Pero aquí está la trampa del compromiso histórico. El extravío de la verdad del ser conduce a la pérdida de la pretensión de universalidad de la Iglesia católica. En realidad, el catolicismo, como toda religión revelada (según la «teología del pueblo»), pasa a ser una de las manifestaciones históricas y concretas de la experiencia de la divinidad que han tenido determinados pueblos o culturas.
Todo cambia. Sólo es dable pensar en una religión única y universal que sea capaz de contener notas mínimas y comunes a la pluralidad de formas de religiosidad de las diversas culturas. Pero esta visión, como se advierte, es correlativa a una defección en lo que respecta al «ir de por todo el mundo a predicar el Evangelio».
En realidad, el acto de evangelización pasa a convertirse en una práctica ofensiva.
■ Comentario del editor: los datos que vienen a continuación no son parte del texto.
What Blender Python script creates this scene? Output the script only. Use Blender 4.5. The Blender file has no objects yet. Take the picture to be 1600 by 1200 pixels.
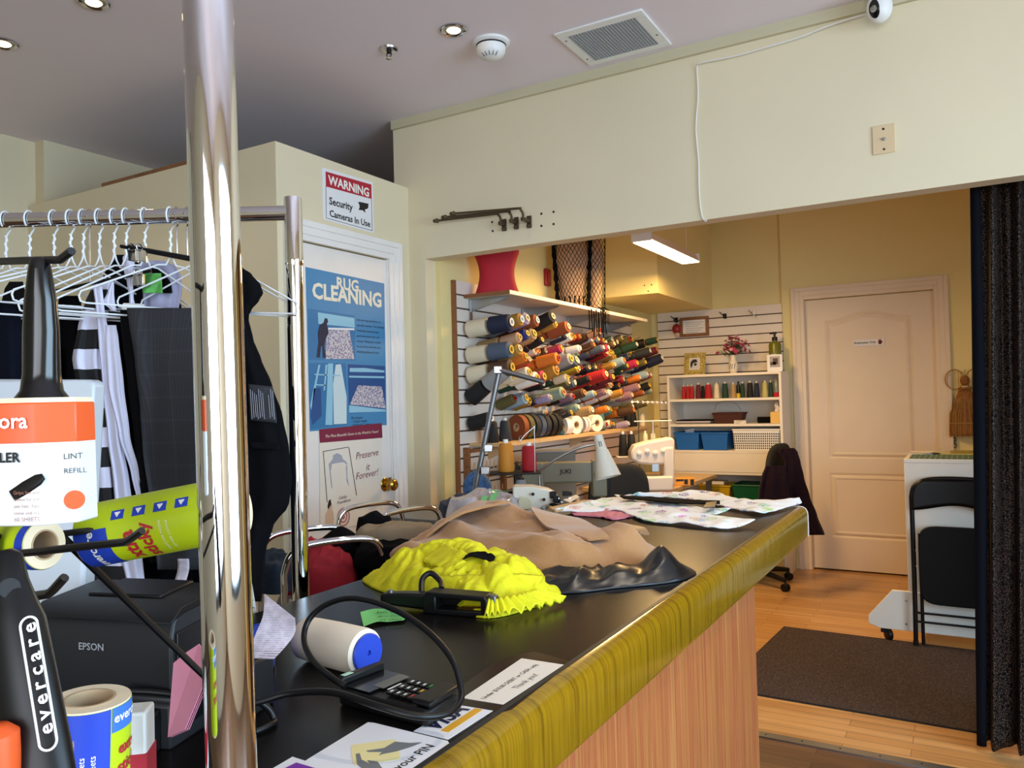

Ciertamente, atenta contra la tolerancia y la paz a la que nos convoca la religión universal. La nueva religiosidad, como refería Enzo Pace en su escrito «No todos los caminos conducen a Roma. El papa Francisco y la posible reforma de la Iglesia católica», no se conquista con la fuerza de la doctrina sino con la experiencia directa de lo sagrado. Por eso, continúa Pace, puede afirmarse que «Benedicto XVI ha sido el último papa» de una Iglesia cuya fisonomía será reemplazada por una nueva configuración desconocida hasta la actualidad.
Creo que, esta nueva Iglesia, edificada en torno a la experiencia y al margen de lo doctrinal, se funda sobre nuevos elementos pétreos. Ellos son la verticalidad, la obediencia ciega y la coerción. ¿Acaso podría ser de otra manera?
Estando ausente la dimensión de la verdad, la unidad de los fieles sólo puede ser extrínseca, meramente disciplinar. No mandan razones, argumentos, sino el imperio del que detenta el poder.
Es sumamente peligroso el ejercicio de un poder eclesial al margen de la verdad. Este dato no deja de asustarme sobremanera.
Sé, como simple fiel católico (¡y esto me tranquiliza!), que la Iglesia no es patrimonio de ninguno de sus miembros sino de su Cabeza que es Cristo. En este sentido, considero que es Él quien convoca a todos a la misma. Y sólo Él, en definitiva, puede configurarla.